Exercise goal
Write out the entire listing below exactly as it appears, minus any pictures.
>> start
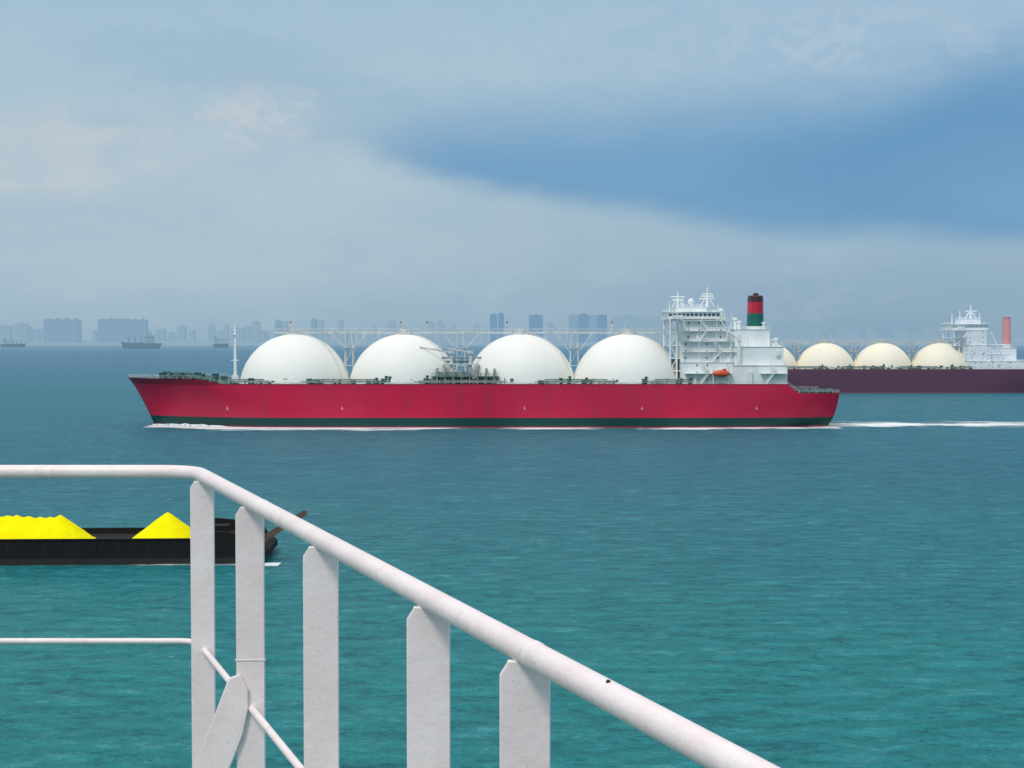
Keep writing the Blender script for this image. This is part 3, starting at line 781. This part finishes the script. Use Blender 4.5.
M_fh=paint("hazy_ship_hull",(.04,.06,.08),.9,.1,.05,haze_glow=(.095,.175,.235)); M_fw=paint("hazy_ship_house",(.16,.18,.20),.9,.1,.05,haze_glow=(.12,.20,.26))
def small_ship(px0,px1,pyw,label,hh=8,house=.8,dirn=1,tall=20,cargo=True,hm=None,hwid=1.0):
    d=CAMZ*F/(pyw-340); qq=d/F; Ls=(px1-px0)*qq; cx=((px0+px1)/2-512)*qq
    e=empty("distant_ship",(cx,d,0),label,"ship","ships anchored off the shore"); hb=Ls*.07
    n=16; b=MB()
    for lvl,(z,f) in enumerate(((-1,.86),(hh*.5,.94),(hh,1.0))):
        for sgn in (-1,1):
            for i in range(n+1):
                t=i/n; x=(-Ls/2+Ls*t)*f; wv=hb*min(1,(1-abs(2*t-1)**6)+.02)
                zz=z+(hh*.35*max(0,(t-.85)/.15) if lvl==2 else 0)
                b.v.append((x*dirn,sgn*wv,zz))
    m=n+1
    for lvl in range(2):
        for s_ in range(2):
            for i in range(n):
                a=(lvl*2+s_)*m+i; b.f.append((a,a+1,a+2*m+1,a+2*m))
    for i in range(n): a=4*m+i; b.f.append((a,a+1,a+m+1,a+m))
    b.obj("hull",hm or M_fh,e)
    b=MB(); hx=-Ls*(house-.5)*dirn; q_=hwid
    b.box(hx-Ls*.06*q_,hx+Ls*.06*q_,-hb*.8,hb*.8,hh-.5,hh+tall*.6); b.box(hx-Ls*.045*q_,hx+Ls*.05*q_,-hb*.95,hb*.95,hh+tall*.6,hh+tall*.8); b.box(hx-Ls*.05*dirn-2,hx-Ls*.05*dirn+2,-2,2,hh+tall*.6,hh+tall*1.05)
    b.tube([(hx,0,hh+tall*.8),(hx,0,hh+tall*1.3)],.8,6); b.obj("deckhouse",M_fw,e)
    if cargo:
        for i in range(4):
            x=(-Ls*.15+Ls*.15*i)*dirn; b=MB().box(x-Ls*.05,x+Ls*.05,-hb*.6,hb*.6,hh-.5,hh+3)
            b.tube([(x,0,hh),(x,0,hh+tall*.7)],.9,6); b.bar((x,0,hh+tall*.3),(x+Ls*.08*dirn,0,hh+tall*.75),.6)
            b.obj("cargo_crane",M_fh,e)
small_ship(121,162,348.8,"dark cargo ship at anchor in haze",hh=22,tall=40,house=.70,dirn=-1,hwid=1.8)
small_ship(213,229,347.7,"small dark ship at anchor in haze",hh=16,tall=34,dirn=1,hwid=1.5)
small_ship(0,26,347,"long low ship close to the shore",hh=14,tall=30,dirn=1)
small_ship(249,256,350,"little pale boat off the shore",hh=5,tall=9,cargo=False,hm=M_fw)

# ------------------------------------------------------------ foreground railing
m_r,nt,b=newmat("railing_paint")
tc=N(nt,'ShaderNodeTexCoord').outputs['Object']
c=Mix(nt,Sm(nt,Noise(nt,tc,6,5,.6),.3,.7),(.87,.73,.715),(.94,.83,.81))
c=Mix(nt,Sm(nt,Noise(nt,tc,55,4,.7),.64,.72,0,.6),c,(.50,.36,.29))
c=Mix(nt,Sm(nt,Noise(nt,tc,14,6,.7,(1,1,.25)),.56,.75,0,.5),c,(.58,.49,.46))
nt.links.new(c,b.inputs['Base Color']); b.inputs['Roughness'].default_value=.40; b.inputs['Specular IOR Level'].default_value=.45
bp=N(nt,'ShaderNodeBump'); bp.inputs['Distance'].default_value=.002; bp.inputs['Strength'].default_value=.9
nt.links.new(Noise(nt,tc,45,5,.6),bp.inputs['Height']); nt.links.new(bp.outputs[0],b.inputs['Normal'])
DROP=.47
dc=DROP*F/132
C=Vector(((195-512)/F*dc,dc,0))
VX=(-47-512)/F
dv_=Vector((-VX,-1,0))
ZR=CAMZ-DROP; ZL=CAMZ-1.078; ZD=CAMZ-1.60
rl=empty("railing",(C.x,C.y,ZD),"white painted steel ship railing with flat bar posts","railing")
def loc(p,z): return (p.x-C.x,p.y-C.y,z-ZD)
def along(d): return C+dv_*(C.y-d)
def corner(z,rad,dleft=2.6,dend=1.15,n=8):
    pts=[C+Vector((-dleft,0.0,0)),C+Vector((-dleft*.5,0,0))]
    a=C+Vector((-rad,0,0)); u=dv_.normalized(); e_=C+u*rad
    for i in range(n+1):
        t=i/n; pts.append(a*(1-t)**2+C*2*t*(1-t)+e_*t*t)
    for i in range(1,13):
        pts.append(e_+(along(dend)-e_)*i/12)
    return [loc(p,z) for p in pts]
tp=corner(ZR,.14); 
rs=[.0245]*11+[.0245-.0055*(i/12) for i in range(1,13)]
MB().tube(tp,rs,24).obj("top_rail",m_r,rl,ang=60)
lp=corner(ZL,.07); MB().tube(lp,.0105,14).obj("lower_rail",m_r,rl,ang=60)
u=dv_.normalized()
def railpos(px):
    k_=(px-512)/F; return (C.x-VX*C.y)/(k_-VX)
def rad_at(d): return .0245-.0055*max(0,(C.y-d)/(C.y-1.15))
for i,(px,wd) in enumerate(((202,.082),(249,.083),(320,.083),(428,.079),(525,.077))):
    d=railpos(px); p=along(d); x,y,_=loc(p,0); top=ZR-ZD-rad_at(d)*.75; hw=wd/2
    if i==0: y-=.01
    poly=[(-hw,0),(hw,0),(hw,top-.022),(hw*.70,top-.004),(hw*.70,top),(-hw*.70,top),(-hw*.70,top-.004),(-hw,top-.022)]
    o=MB().prism([(x+a,z) for a,z in poly],'y',y-.007,y+.007).obj("post",m_r,rl,ang=20)
    bv=o.modifiers.new("b",'BEVEL'); bv.width=.0025; bv.segments=2
d=railpos(249); p=along(d); x,y,_=loc(p,0)
sc=d/F
zz=lambda py:CAMZ-(py-340)*sc-ZD
xx=lambda q_:x+(q_-249)*sc
o=MB().prism([(xx(184),zz(792)),(xx(220),zz(792)),(xx(242),zz(735)),(xx(247),zz(712)),(xx(247),zz(690)),(xx(239),zz(675)),(xx(228),zz(679))],'y',y-.022,y-.009).obj("brace",m_r,rl,ang=20)
bv=o.modifiers.new("b",'BEVEL'); bv.width=.0025; bv.segments=2
wl=MB()
wl.box(x-.044,x+.044,y-.009,y+.009,zz(662),zz(661))
wl.obj("weld_seam",m_r,rl)
for px in (534,262):
    dd=railpos(px); c0=along(dd); r_=rad_at(dd)+.0014
    MB().tube([loc(c0-u*.012,ZR),loc(c0-u*.006,ZR),loc(c0+u*.006,ZR),loc(c0+u*.012,ZR)],[r_-.002,r_,r_,r_-.002],20).obj("weld_seam",m_r,rl,ang=60)
dd=railpos(612); c0=along(dd); r_=rad_at(dd)
bl=MB(); cx,cy,cz=loc(c0,ZR); bl.lathe(cx-.004,cy,[(.003,cz+r_-.004),(.003,cz+r_+.002),(.0015,cz+r_+.003)],10)
bl.obj("bolt",paint("dark_bolt",(.03,.03,.03),.5,.1,20),rl)
mdk=paint("ship_deck_green",(.09,.16,.13),.6,.15,2,(1,1,1),(.2,.12,.08),.5,bump=.003)
e1=along(-3); c2=C+Vector((-8,0,0))
o=MB().prism([(c2.x,c2.y),(C.x,C.y),(e1.x,e1.y),(c2.x,e1.y)],'z',ZD-.25,ZD).obj("deck",mdk); o["kind"]="structure"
>> end
Answer below
Keep writing the Blender script for this image. This is part 3, starting at line 781. This part finishes the script. Use Blender 4.5.
M_fh=paint("hazy_ship_hull",(.04,.06,.08),.9,.1,.05,haze_glow=(.095,.175,.235)); M_fw=paint("hazy_ship_house",(.16,.18,.20),.9,.1,.05,haze_glow=(.12,.20,.26))
def small_ship(px0,px1,pyw,label,hh=8,house=.8,dirn=1,tall=20,cargo=True,hm=None,hwid=1.0):
    d=CAMZ*F/(pyw-340); qq=d/F; Ls=(px1-px0)*qq; cx=((px0+px1)/2-512)*qq
    e=empty("distant_ship",(cx,d,0),label,"ship","ships anchored off the shore"); hb=Ls*.07
    n=16; b=MB()
    for lvl,(z,f) in enumerate(((-1,.86),(hh*.5,.94),(hh,1.0))):
        for sgn in (-1,1):
            for i in range(n+1):
                t=i/n; x=(-Ls/2+Ls*t)*f; wv=hb*min(1,(1-abs(2*t-1)**6)+.02)
                zz=z+(hh*.35*max(0,(t-.85)/.15) if lvl==2 else 0)
                b.v.append((x*dirn,sgn*wv,zz))
    m=n+1
    for lvl in range(2):
        for s_ in range(2):
            for i in range(n):
                a=(lvl*2+s_)*m+i; b.f.append((a,a+1,a+2*m+1,a+2*m))
    for i in range(n): a=4*m+i; b.f.append((a,a+1,a+m+1,a+m))
    b.obj("hull",hm or M_fh,e)
    b=MB(); hx=-Ls*(house-.5)*dirn; q_=hwid
    b.box(hx-Ls*.06*q_,hx+Ls*.06*q_,-hb*.8,hb*.8,hh-.5,hh+tall*.6); b.box(hx-Ls*.045*q_,hx+Ls*.05*q_,-hb*.95,hb*.95,hh+tall*.6,hh+tall*.8); b.box(hx-Ls*.05*dirn-2,hx-Ls*.05*dirn+2,-2,2,hh+tall*.6,hh+tall*1.05)
    b.tube([(hx,0,hh+tall*.8),(hx,0,hh+tall*1.3)],.8,6); b.obj("deckhouse",M_fw,e)
    if cargo:
        for i in range(4):
            x=(-Ls*.15+Ls*.15*i)*dirn; b=MB().box(x-Ls*.05,x+Ls*.05,-hb*.6,hb*.6,hh-.5,hh+3)
            b.tube([(x,0,hh),(x,0,hh+tall*.7)],.9,6); b.bar((x,0,hh+tall*.3),(x+Ls*.08*dirn,0,hh+tall*.75),.6)
            b.obj("cargo_crane",M_fh,e)
small_ship(121,162,348.8,"dark cargo ship at anchor in haze",hh=22,tall=40,house=.70,dirn=-1,hwid=1.8)
small_ship(213,229,347.7,"small dark ship at anchor in haze",hh=16,tall=34,dirn=1,hwid=1.5)
small_ship(0,26,347,"long low ship close to the shore",hh=14,tall=30,dirn=1)
small_ship(249,256,350,"little pale boat off the shore",hh=5,tall=9,cargo=False,hm=M_fw)

# ------------------------------------------------------------ foreground railing
m_r,nt,b=newmat("railing_paint")
tc=N(nt,'ShaderNodeTexCoord').outputs['Object']
c=Mix(nt,Sm(nt,Noise(nt,tc,6,5,.6),.3,.7),(.87,.73,.715),(.94,.83,.81))
c=Mix(nt,Sm(nt,Noise(nt,tc,55,4,.7),.64,.72,0,.6),c,(.50,.36,.29))
c=Mix(nt,Sm(nt,Noise(nt,tc,14,6,.7,(1,1,.25)),.56,.75,0,.5),c,(.58,.49,.46))
nt.links.new(c,b.inputs['Base Color']); b.inputs['Roughness'].default_value=.40; b.inputs['Specular IOR Level'].default_value=.45
bp=N(nt,'ShaderNodeBump'); bp.inputs['Distance'].default_value=.002; bp.inputs['Strength'].default_value=.9
nt.links.new(Noise(nt,tc,45,5,.6),bp.inputs['Height']); nt.links.new(bp.outputs[0],b.inputs['Normal'])
DROP=.47
dc=DROP*F/132
C=Vector(((195-512)/F*dc,dc,0))
VX=(-47-512)/F
dv_=Vector((-VX,-1,0))
ZR=CAMZ-DROP; ZL=CAMZ-1.078; ZD=CAMZ-1.60
rl=empty("railing",(C.x,C.y,ZD),"white painted steel ship railing with flat bar posts","railing")
def loc(p,z): return (p.x-C.x,p.y-C.y,z-ZD)
def along(d): return C+dv_*(C.y-d)
def corner(z,rad,dleft=2.6,dend=1.15,n=8):
    pts=[C+Vector((-dleft,0.0,0)),C+Vector((-dleft*.5,0,0))]
    a=C+Vector((-rad,0,0)); u=dv_.normalized(); e_=C+u*rad
    for i in range(n+1):
        t=i/n; pts.append(a*(1-t)**2+C*2*t*(1-t)+e_*t*t)
    for i in range(1,13):
        pts.append(e_+(along(dend)-e_)*i/12)
    return [loc(p,z) for p in pts]
tp=corner(ZR,.14); 
rs=[.0245]*11+[.0245-.0055*(i/12) for i in range(1,13)]
MB().tube(tp,rs,24).obj("top_rail",m_r,rl,ang=60)
lp=corner(ZL,.07); MB().tube(lp,.0105,14).obj("lower_rail",m_r,rl,ang=60)
u=dv_.normalized()
def railpos(px):
    k_=(px-512)/F; return (C.x-VX*C.y)/(k_-VX)
def rad_at(d): return .0245-.0055*max(0,(C.y-d)/(C.y-1.15))
for i,(px,wd) in enumerate(((202,.082),(249,.083),(320,.083),(428,.079),(525,.077))):
    d=railpos(px); p=along(d); x,y,_=loc(p,0); top=ZR-ZD-rad_at(d)*.75; hw=wd/2
    if i==0: y-=.01
    poly=[(-hw,0),(hw,0),(hw,top-.022),(hw*.70,top-.004),(hw*.70,top),(-hw*.70,top),(-hw*.70,top-.004),(-hw,top-.022)]
    o=MB().prism([(x+a,z) for a,z in poly],'y',y-.007,y+.007).obj("post",m_r,rl,ang=20)
    bv=o.modifiers.new("b",'BEVEL'); bv.width=.0025; bv.segments=2
d=railpos(249); p=along(d); x,y,_=loc(p,0)
sc=d/F
zz=lambda py:CAMZ-(py-340)*sc-ZD
xx=lambda q_:x+(q_-249)*sc
o=MB().prism([(xx(184),zz(792)),(xx(220),zz(792)),(xx(242),zz(735)),(xx(247),zz(712)),(xx(247),zz(690)),(xx(239),zz(675)),(xx(228),zz(679))],'y',y-.022,y-.009).obj("brace",m_r,rl,ang=20)
bv=o.modifiers.new("b",'BEVEL'); bv.width=.0025; bv.segments=2
wl=MB()
wl.box(x-.044,x+.044,y-.009,y+.009,zz(662),zz(661))
wl.obj("weld_seam",m_r,rl)
for px in (534,262):
    dd=railpos(px); c0=along(dd); r_=rad_at(dd)+.0014
    MB().tube([loc(c0-u*.012,ZR),loc(c0-u*.006,ZR),loc(c0+u*.006,ZR),loc(c0+u*.012,ZR)],[r_-.002,r_,r_,r_-.002],20).obj("weld_seam",m_r,rl,ang=60)
dd=railpos(612); c0=along(dd); r_=rad_at(dd)
bl=MB(); cx,cy,cz=loc(c0,ZR); bl.lathe(cx-.004,cy,[(.003,cz+r_-.004),(.003,cz+r_+.002),(.0015,cz+r_+.003)],10)
bl.obj("bolt",paint("dark_bolt",(.03,.03,.03),.5,.1,20),rl)
mdk=paint("ship_deck_green",(.09,.16,.13),.6,.15,2,(1,1,1),(.2,.12,.08),.5,bump=.003)
e1=along(-3); c2=C+Vector((-8,0,0))
o=MB().prism([(c2.x,c2.y),(C.x,C.y),(e1.x,e1.y),(c2.x,e1.y)],'z',ZD-.25,ZD).obj("deck",mdk); o["kind"]="structure"